Technical adaptation vs nature-based solutions

Climate adaptation can generally be divided into two categories: technical adaptation and nature-based solutions.

The first category involves using technology or engineering to help infrastructure or people cope better with or be better protected against the impacts of extreme weather. This could include, for instance, physical flood defences to protect houses, power stations or other infrastructure from storm surges or rising sea levels.

The second category of adaptation measures are nature-based solutions. These could include different farming methods to help farmers and their crops suffer less from droughts, heatwaves and downpours, or planting trees to give shade and reduce the air temperature during periods of intense heat.

Adapting infrastructure

All types of infrastructure are vulnerable to extreme weather. Super strong winds, hurricanes or tornadoes can destroy power systems, taking electricity offline and leading to blackouts. A 2019 World Bank report revealed that between 2010 and 2017, 37 per cent of power outages in Europe were caused by natural shocks and climate change.

Transport networks can be halted by flooding, heatwaves or even drought. In the summer of 2022, deliveries across Europe, notably those related to the steel and chemical industries in Germany, were slowed by a lack of water in the Rhine. Flooding and drought can also impact water systems, leading to a shortage of clean drinking water, while storms can knock out telecommunications infrastructure. Climate adaptation measures can help reduce the negative effects of these events.

Flooding in the UK in the summer 2007 led to half a million people being left temporarily without energy with knock-on effects for water distribution, transport, communication and health care, at a cost of over £3.2 billion. In response, adaptation measures were taken to protect National Grid substations at a high risk of flooding.

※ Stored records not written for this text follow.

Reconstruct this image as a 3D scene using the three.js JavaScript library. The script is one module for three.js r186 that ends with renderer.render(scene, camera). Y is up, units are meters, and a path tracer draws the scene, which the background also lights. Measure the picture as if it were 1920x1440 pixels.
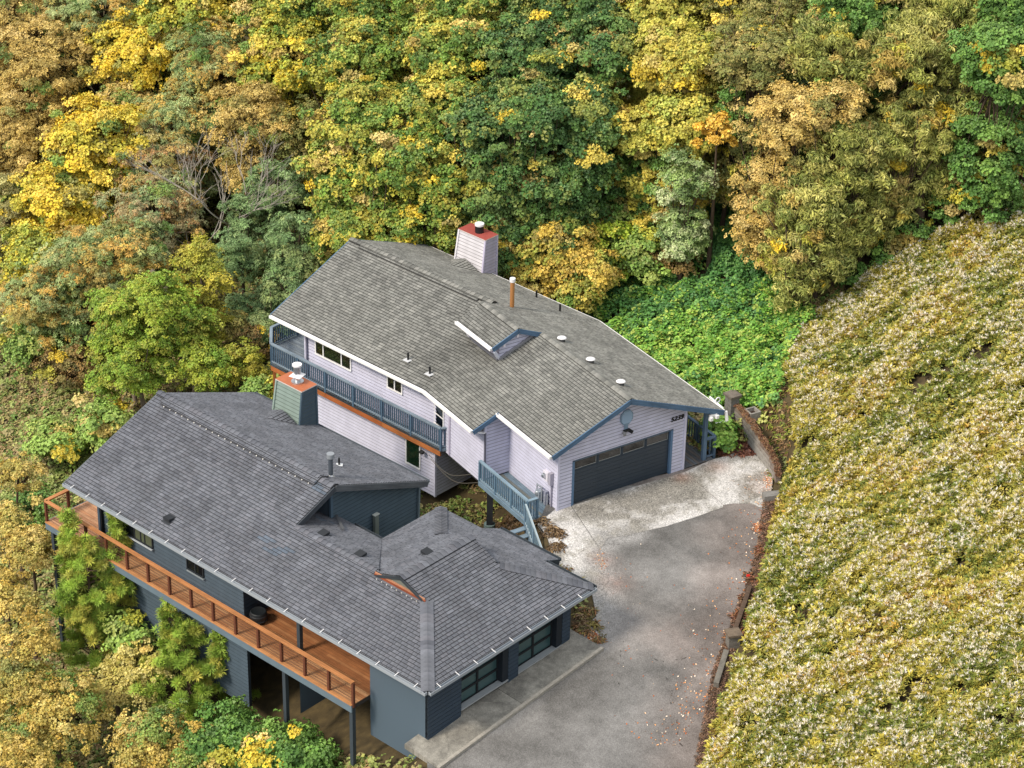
import * as THREE from 'three';
import { mergeGeometries } from 'three/addons/utils/BufferGeometryUtils.js';

// ---------------------------------------------------------------- camera, sky, sun, exposure
const scene = new THREE.Scene();
const camera = new THREE.PerspectiveCamera(18.16, 4 / 3, 1, 600);
camera.position.set(-1.924, 51.779, 81.401);
camera.rotation.set(-0.51434, 0, 0.02168, 'YXZ');
const renderer = new THREE.WebGLRenderer({ antialias: true });
renderer.toneMapping = THREE.LinearToneMapping;
renderer.toneMappingExposure = 2.02;
renderer.shadowMap.enabled = true;
const SUN = new THREE.Vector3(-0.62, 0.74, 0.42).normalize();
{ // overcast but bright: an even white-blue vault, a little brighter around the veiled sun
  const W = 256, H = 128, d = new Float32Array(W * H * 4), v = new THREE.Vector3();
  for (let j = 0; j < H; j++) for (let i = 0; i < W; i++) {
    const el = ((j + 0.5) / H - 0.5) * Math.PI, az = ((i + 0.5) / W - 0.5) * 2 * Math.PI;
    v.set(Math.cos(el) * Math.cos(az), Math.sin(el), Math.cos(el) * Math.sin(az));
    const up = Math.max(0, v.y), g = Math.max(0, v.dot(SUN)), k = 0.3 + 0.25 * up + 0.55 * Math.pow(g, 6);
    const s = v.y < 0 ? 0.25 : 1, o = (j * W + i) * 4;
    d[o] = 0.97 * k * s; d[o + 1] = 0.99 * k * s; d[o + 2] = 1.03 * k * s; d[o + 3] = 1;
  }
  const t = new THREE.DataTexture(d, W, H, THREE.RGBAFormat, THREE.FloatType);
  t.mapping = THREE.EquirectangularReflectionMapping; t.magFilter = THREE.LinearFilter; t.needsUpdate = true;
  scene.background = t; scene.environment = t;
}
const sun = new THREE.DirectionalLight(0xfff0dc, 1.5);
sun.position.copy(SUN).multiplyScalar(120); sun.castShadow = true; sun.shadow.radius = 22;
Object.assign(sun.shadow.camera, { left: -45, right: 45, top: 45, bottom: -45, near: 1, far: 260 });
sun.shadow.mapSize.set(2048, 2048);
scene.add(sun);

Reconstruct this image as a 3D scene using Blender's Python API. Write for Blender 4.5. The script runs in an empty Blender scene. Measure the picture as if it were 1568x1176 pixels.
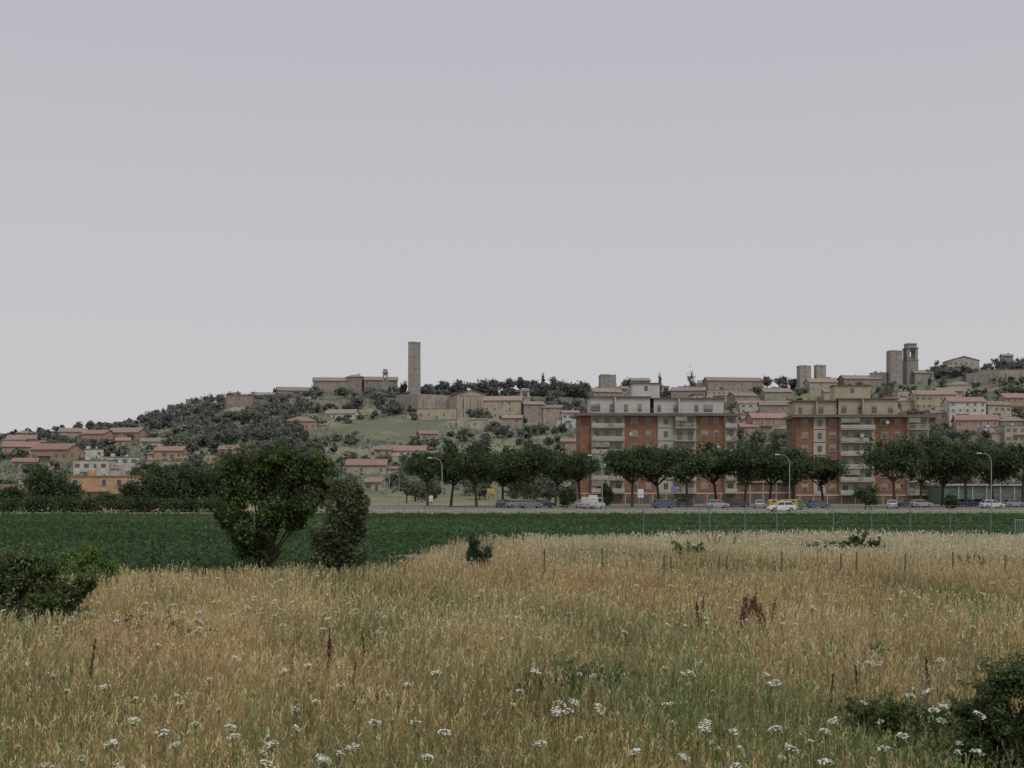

Sponge cities were dreamt up by the Chinese urban designer Yu Konjian after flooding wreaked havoc on dozens of cities in his home country. His idea was to increase greenery in urban areas to strengthen natural absorption and drainage and reduce the risk of flooding. Various towns and cities in Europe are starting to see how they can adopt such strategies. One example is Ober-Grafendorf in the foothills of the Austrian Alps. In recent years, the municipality has suffered from more frequent and more intense heavy rains, alternating with worsening periods of drought. Excess surface water runoff from sealed surface areas has repeatedly caused flooding, including from sewers and wastewater treatment. At the same time, more hot and dry periods mean higher costs for irrigating and maintaining urban greenery. The region has decided to solve these two problems together, by replacing sealed surfaces with vegetation to increase drainage, reduce flooding, and keep more moisture in the soil.